How we m(e(e))t

I fell in love with you once in the span of 13 seconds or so. That was it for me. I flew halfway across the country to meet you right after Valentine's Day in Southern Carolina because you liked country and I heard that line in a country song once and thought: "this would be a cool story to tell our grandchildren." Little did I know you had been infiltrating my dreams for some time and while this was our first encounter in the waking world, you knew exactly who I was. And while the prospect of natural children becomes an ever shrinking dot in the rearview, every time I see my nephews, niece, or a baby I feel the sting of that dream not manifesting and it tears at me more and more. By this world's standards I deserve you less every day, but by God's I feel like I am getting closer to you with each step. And as the road paves and lengthens itself beneath my feet, I cannot help but wonder how much longer this damnable dreamless journey might be.

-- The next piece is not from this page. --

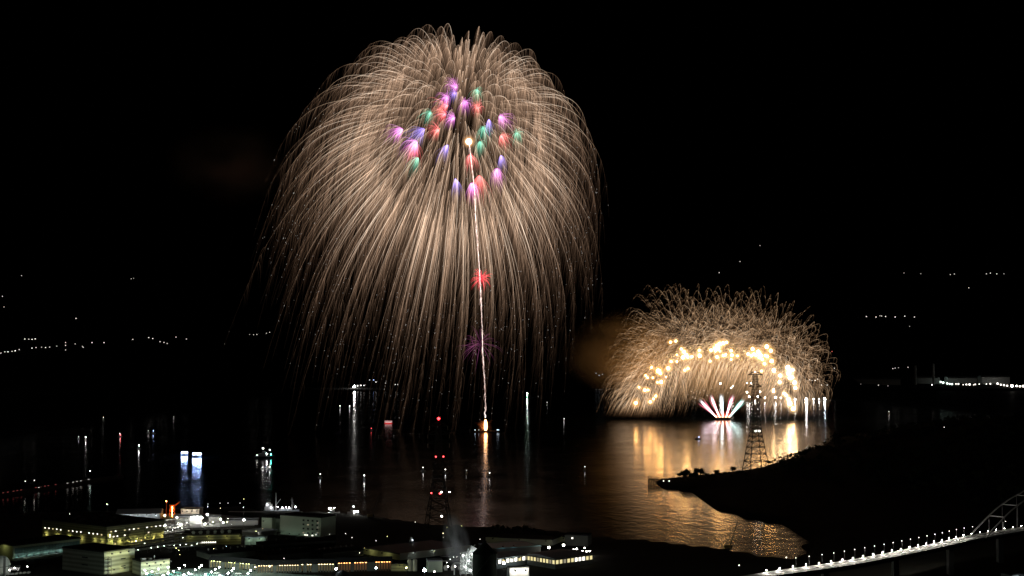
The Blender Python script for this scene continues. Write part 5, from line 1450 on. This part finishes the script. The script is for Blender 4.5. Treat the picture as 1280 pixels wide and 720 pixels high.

I know I sound crazy, but I don't care, and those around me seem to care less and less as they acknowledge the truth (through love or fear, it's immaterial to me at this point): if the world is going to end sometime and in someway, we had better put you in charge before you actually do give up and shit gets utterly unbearable for all those who thought they could hold a candle to my ability to "dreamwalk" the second to last of a slough of super powers they thought they (the nameless they that won't just drop outta the race even after I stop running to prove my point) had managed to strip from me here, a mountain of a single blessing God gave me from birth: the blessing of claiming any blessing as my own, and outshining the world itself with it. This is about to become a home town hoedown. Let the games begin, I'm heading down to Tennessee.